→ **Data listing**:
▽
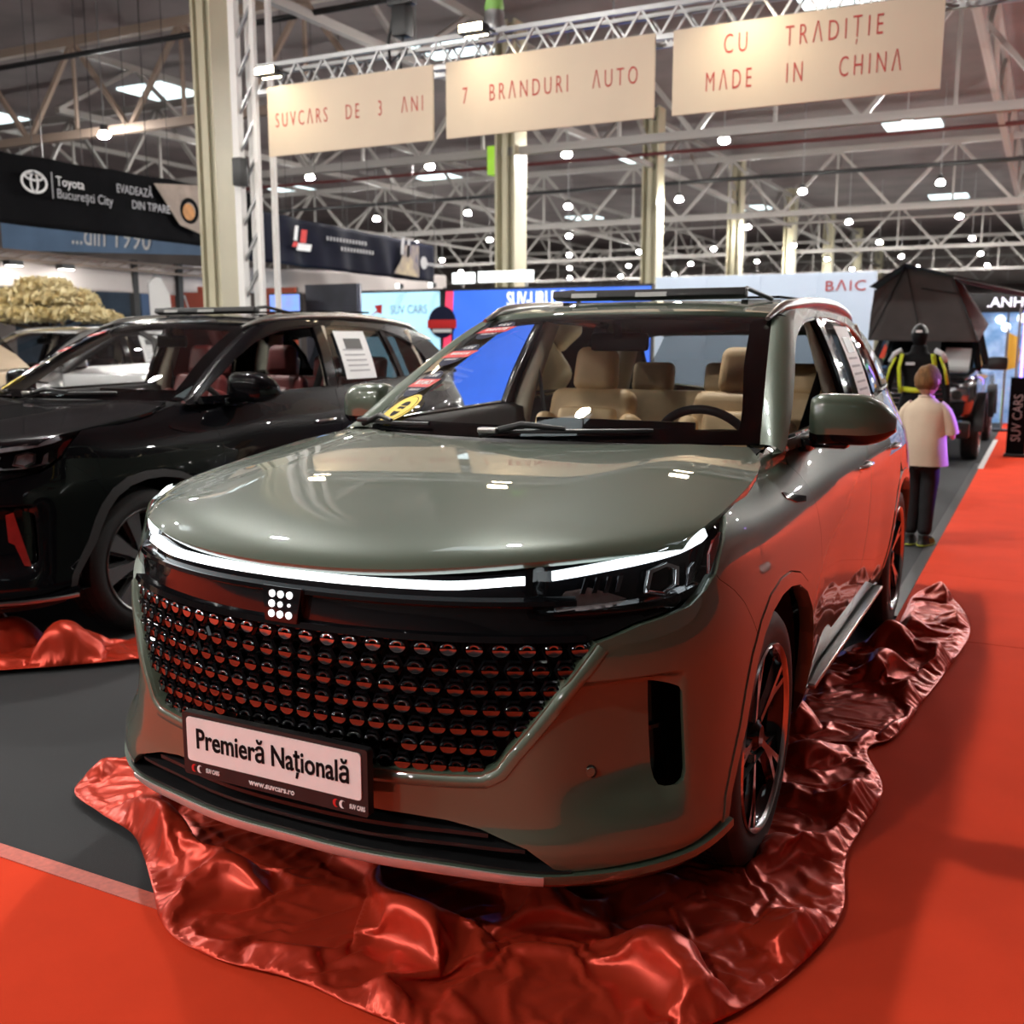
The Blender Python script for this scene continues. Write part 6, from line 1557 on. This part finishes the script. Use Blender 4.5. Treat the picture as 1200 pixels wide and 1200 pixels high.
for k, (x, y, col, lab) in enumerate(((.95, 17.2, (.75, .45, .05), 'orange flag standing right of the pickup'), (1.35, 17.6, (.80, .55, .10), 'yellow flag standing by the lit stand'))):
    f_ = empty('flag', (x, y, .0125), lab, 'flag'); tube('flag_pole', [(0, 0, 0), (0, 0, 1.7)], .015, alu, f_, 8); lathe('flag_base', [(0, 0), (.15, 0), (.15, .03), (0, .04)], satin_black, f_, 16)
    flat_poly('flag_cloth', [(0, 1.0), (.18, 1.05), (.2, 1.3), (.14, 1.55), (0, 1.62)], mat('flag_%d' % k, col, rough=.7, noise=.1, nscale=5), f_, -.004, .008)

# ------------------------------------------------------------------ yellow display tree
def tree():
    r = empty('artificial_tree', (-12.1, 9.2, 0), 'pale yellow artificial tree at the left edge behind the black car', 'tree')
    bark = mat('bark', (.10, .07, .05), rough=.8, noise=.4, nscale=12); leaf = mat('yellow_leaf', (.90, .80, .52), rough=.7, noise=.3, nscale=5, col2=(.75, .62, .32))
    lathe('planter', [(0, 0), (.22, 0), (.28, .45), (.25, .45), (.24, .40), (0, .40)], white_print, r, 28)
    trunk = tube('trunk', [(0, 0, .35), (.03, 0, .8), (-.02, .02, 1.3), (.02, 0, 1.7)], [.06, .05, .045, .03], bark, r, 10)
    rng = random.Random(11)
    # one leaf spray mesh shared by the boughs: many small blades
    V = []; F = []
    for k in range(420):
        th = rng.random() * 2 * PI; u = rng.random() ** .6; ph = math.acos(1 - 1.3 * rng.random())
        d = Vector((math.cos(th) * math.sin(ph), math.sin(th) * math.sin(ph), math.cos(ph) * .55)); c = d * (.10 + .14 * u)
        a = Vector((rng.uniform(-1, 1), rng.uniform(-1, 1), rng.uniform(-.5, .6))).normalized(); b = a.cross(Vector((rng.random(), rng.random(), 1))).normalized()
        i = len(V); L = rng.uniform(.035, .06); V += [c - a * L, c + b * L * .35, c + a * L, c - b * L * .35]; F.append((i, i + 1, i + 2, i + 3))
    lm = mesh_obj('leaf_spray', V, F, leaf, None, smooth=False); lme = lm.data; bpy.data.objects.remove(lm)
    for k in range(34):
        a = rng.random() * 2 * PI; ring = k % 3; R = (.15, .52, .85)[ring] * rng.uniform(.8, 1.1); z = 1.86 + (.38, .20, .0)[ring] + rng.uniform(-.06, .06)
        p = (R * math.cos(a), R * math.sin(a), z)
        tube('bough', [(.0, 0, 1.45 + .08 * ring), (p[0] * .5, p[1] * .5, z - .10), (p[0], p[1], z)], [.022, .016, .008], bark, r, 6)
        o = inst('leaf_spray', lme, r, p, (0, 0, rng.random() * 6), (1.35, 1.35, 1.25), leaf); o['kind'] = 'stuff'
tree()
scn.cycles.use_denoising = True
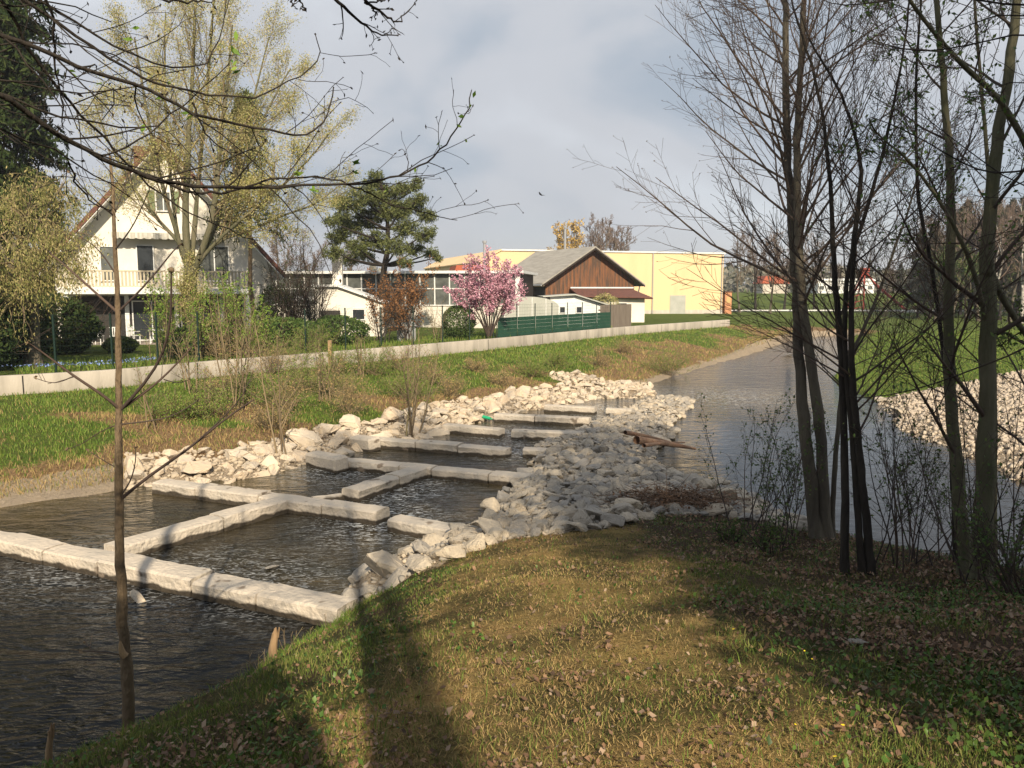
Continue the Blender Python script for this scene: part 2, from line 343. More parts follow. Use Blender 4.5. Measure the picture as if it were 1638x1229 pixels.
def terrain(x, y, detail=True):
    """returns z, signed distance (positive on land), region, behind wall"""
    sh = np.shape(x); x = np.ravel(np.asarray(x, float)); y = np.ravel(np.asarray(y, float))
    jx = x + (vnoise(x * 1.7, y * 1.7, 3) - .5) * .35; jy = y + (vnoise(x * 1.7, y * 1.7, 9) - .5) * .35
    d, idx = seg_dist(jx, jy, W, True); ins = inside(jx, jy, W); reg = WKa[idx]
    dw, _ = seg_dist(x, y, wall_ext, False); beh = inside(x, y, behind_poly) & (dw > .1)
    # left bank
    t = d / (d + dw + 1e-6)
    zl = 1.22 * t ** .75 + .12 * np.sin(np.pi * np.clip(t, 0, 1)) + (fbm(x * .8, y * .8, 5) - .5) * .22 * np.clip(d, 0, 1) * np.clip(dw, 0, 1)
    cl = np.interp(y, [0, 50, 60, 200], [0, 0, .55, .55]); zl = np.maximum(zl, np.clip(d * .9, 0, cl))
    zb = 1.72 + (fbm(x * .3, y * .3, 6) - .5) * .08
    zr = np.interp(d, [0, .4, 3, 8, 14, 40], [0, .14, .42, .85, 1.05, 1.3]) + (fbm(x * .5, y * .5, 8) - .5) * .12 * np.clip(d, 0, 1)
    cap = np.interp(y, [-20, 0, 3, 6, 9, 11.5, 13.5, 16, 20, 27, 33], [3.4, 2.85, 2.62, 2.08, 1.42, .9, .66, .48, .36, .2, .1])
    cap = cap * (1 - .13 * sstep(x, 1.5, 4) * sstep(y, 4.5, 8))
    pr = np.interp(d, [0, .5, 1.5, 3, 5, 9], [0, .4, 1.0, 1.8, 2.5, 3.4])
    zn = -np.log(np.exp(-pr * 4) + np.exp(-cap * 4)) / 4; zn = np.maximum(zn, 0.02) * np.clip(d * 4, 0, 1)
    zn = zn + (fbm(x * .9, y * .9, 12) - .5) * .12 * np.clip(d, 0, 1) + (fbm(x * 4, y * 4, 13) - .5) * .04 * np.clip(d, 0, 1)
    z = np.where(reg == 0, zl, np.where(reg == 1, zr, zn)); z = np.where(beh, zb, z)
    s = sstep(y, 92, 112); z = z * (1 - s) + 1.45 * s
    z = z + sstep(y, 122, 150) * 2.4 * sstep(x, -20, 20) + np.clip((np.hypot(x, y) - 260) / 500, 0, 3) ** 1.3 * 3
    z = np.where(ins, -np.minimum(.9, .02 + .5 * d), np.maximum(z, .015))
    sd_ = np.where(ins, -d, d)
    return z.reshape(sh), sd_.reshape(sh), reg.reshape(sh), beh.reshape(sh)
def H(x, y):
    return float(terrain(np.array([x]), np.array([y]))[0][0])
def Hn(x, y): return terrain(x, y)[0]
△
→ **Set task**:
Keep the pictures out and write out the records exactly.

→ **Result below**:
The Blender Python script for this scene continues. Write part 6, from line 1557 on. This part finishes the script. Use Blender 4.5. Treat the picture as 1200 pixels wide and 1200 pixels high.
for k, (x, y, col, lab) in enumerate(((.95, 17.2, (.75, .45, .05), 'orange flag standing right of the pickup'), (1.35, 17.6, (.80, .55, .10), 'yellow flag standing by the lit stand'))):
    f_ = empty('flag', (x, y, .0125), lab, 'flag'); tube('flag_pole', [(0, 0, 0), (0, 0, 1.7)], .015, alu, f_, 8); lathe('flag_base', [(0, 0), (.15, 0), (.15, .03), (0, .04)], satin_black, f_, 16)
    flat_poly('flag_cloth', [(0, 1.0), (.18, 1.05), (.2, 1.3), (.14, 1.55), (0, 1.62)], mat('flag_%d' % k, col, rough=.7, noise=.1, nscale=5), f_, -.004, .008)

# ------------------------------------------------------------------ yellow display tree
def tree():
    r = empty('artificial_tree', (-12.1, 9.2, 0), 'pale yellow artificial tree at the left edge behind the black car', 'tree')
    bark = mat('bark', (.10, .07, .05), rough=.8, noise=.4, nscale=12); leaf = mat('yellow_leaf', (.90, .80, .52), rough=.7, noise=.3, nscale=5, col2=(.75, .62, .32))
    lathe('planter', [(0, 0), (.22, 0), (.28, .45), (.25, .45), (.24, .40), (0, .40)], white_print, r, 28)
    trunk = tube('trunk', [(0, 0, .35), (.03, 0, .8), (-.02, .02, 1.3), (.02, 0, 1.7)], [.06, .05, .045, .03], bark, r, 10)
    rng = random.Random(11)
    # one leaf spray mesh shared by the boughs: many small blades
    V = []; F = []
    for k in range(420):
        th = rng.random() * 2 * PI; u = rng.random() ** .6; ph = math.acos(1 - 1.3 * rng.random())
        d = Vector((math.cos(th) * math.sin(ph), math.sin(th) * math.sin(ph), math.cos(ph) * .55)); c = d * (.10 + .14 * u)
        a = Vector((rng.uniform(-1, 1), rng.uniform(-1, 1), rng.uniform(-.5, .6))).normalized(); b = a.cross(Vector((rng.random(), rng.random(), 1))).normalized()
        i = len(V); L = rng.uniform(.035, .06); V += [c - a * L, c + b * L * .35, c + a * L, c - b * L * .35]; F.append((i, i + 1, i + 2, i + 3))
    lm = mesh_obj('leaf_spray', V, F, leaf, None, smooth=False); lme = lm.data; bpy.data.objects.remove(lm)
    for k in range(34):
        a = rng.random() * 2 * PI; ring = k % 3; R = (.15, .52, .85)[ring] * rng.uniform(.8, 1.1); z = 1.86 + (.38, .20, .0)[ring] + rng.uniform(-.06, .06)
        p = (R * math.cos(a), R * math.sin(a), z)
        tube('bough', [(.0, 0, 1.45 + .08 * ring), (p[0] * .5, p[1] * .5, z - .10), (p[0], p[1], z)], [.022, .016, .008], bark, r, 6)
        o = inst('leaf_spray', lme, r, p, (0, 0, rng.random() * 6), (1.35, 1.35, 1.25), leaf); o['kind'] = 'stuff'
tree()
scn.cycles.use_denoising = True
Continue the Blender Python script for this scene: part 2, from line 343. More parts follow. Use Blender 4.5. Measure the picture as if it were 1638x1229 pixels.
def terrain(x, y, detail=True):
    """returns z, signed distance (positive on land), region, behind wall"""
    sh = np.shape(x); x = np.ravel(np.asarray(x, float)); y = np.ravel(np.asarray(y, float))
    jx = x + (vnoise(x * 1.7, y * 1.7, 3) - .5) * .35; jy = y + (vnoise(x * 1.7, y * 1.7, 9) - .5) * .35
    d, idx = seg_dist(jx, jy, W, True); ins = inside(jx, jy, W); reg = WKa[idx]
    dw, _ = seg_dist(x, y, wall_ext, False); beh = inside(x, y, behind_poly) & (dw > .1)
    # left bank
    t = d / (d + dw + 1e-6)
    zl = 1.22 * t ** .75 + .12 * np.sin(np.pi * np.clip(t, 0, 1)) + (fbm(x * .8, y * .8, 5) - .5) * .22 * np.clip(d, 0, 1) * np.clip(dw, 0, 1)
    cl = np.interp(y, [0, 50, 60, 200], [0, 0, .55, .55]); zl = np.maximum(zl, np.clip(d * .9, 0, cl))
    zb = 1.72 + (fbm(x * .3, y * .3, 6) - .5) * .08
    zr = np.interp(d, [0, .4, 3, 8, 14, 40], [0, .14, .42, .85, 1.05, 1.3]) + (fbm(x * .5, y * .5, 8) - .5) * .12 * np.clip(d, 0, 1)
    cap = np.interp(y, [-20, 0, 3, 6, 9, 11.5, 13.5, 16, 20, 27, 33], [3.4, 2.85, 2.62, 2.08, 1.42, .9, .66, .48, .36, .2, .1])
    cap = cap * (1 - .13 * sstep(x, 1.5, 4) * sstep(y, 4.5, 8))
    pr = np.interp(d, [0, .5, 1.5, 3, 5, 9], [0, .4, 1.0, 1.8, 2.5, 3.4])
    zn = -np.log(np.exp(-pr * 4) + np.exp(-cap * 4)) / 4; zn = np.maximum(zn, 0.02) * np.clip(d * 4, 0, 1)
    zn = zn + (fbm(x * .9, y * .9, 12) - .5) * .12 * np.clip(d, 0, 1) + (fbm(x * 4, y * 4, 13) - .5) * .04 * np.clip(d, 0, 1)
    z = np.where(reg == 0, zl, np.where(reg == 1, zr, zn)); z = np.where(beh, zb, z)
    s = sstep(y, 92, 112); z = z * (1 - s) + 1.45 * s
    z = z + sstep(y, 122, 150) * 2.4 * sstep(x, -20, 20) + np.clip((np.hypot(x, y) - 260) / 500, 0, 3) ** 1.3 * 3
    z = np.where(ins, -np.minimum(.9, .02 + .5 * d), np.maximum(z, .015))
    sd_ = np.where(ins, -d, d)
    return z.reshape(sh), sd_.reshape(sh), reg.reshape(sh), beh.reshape(sh)
def H(x, y):
    return float(terrain(np.array([x]), np.array([y]))[0][0])
def Hn(x, y): return terrain(x, y)[0]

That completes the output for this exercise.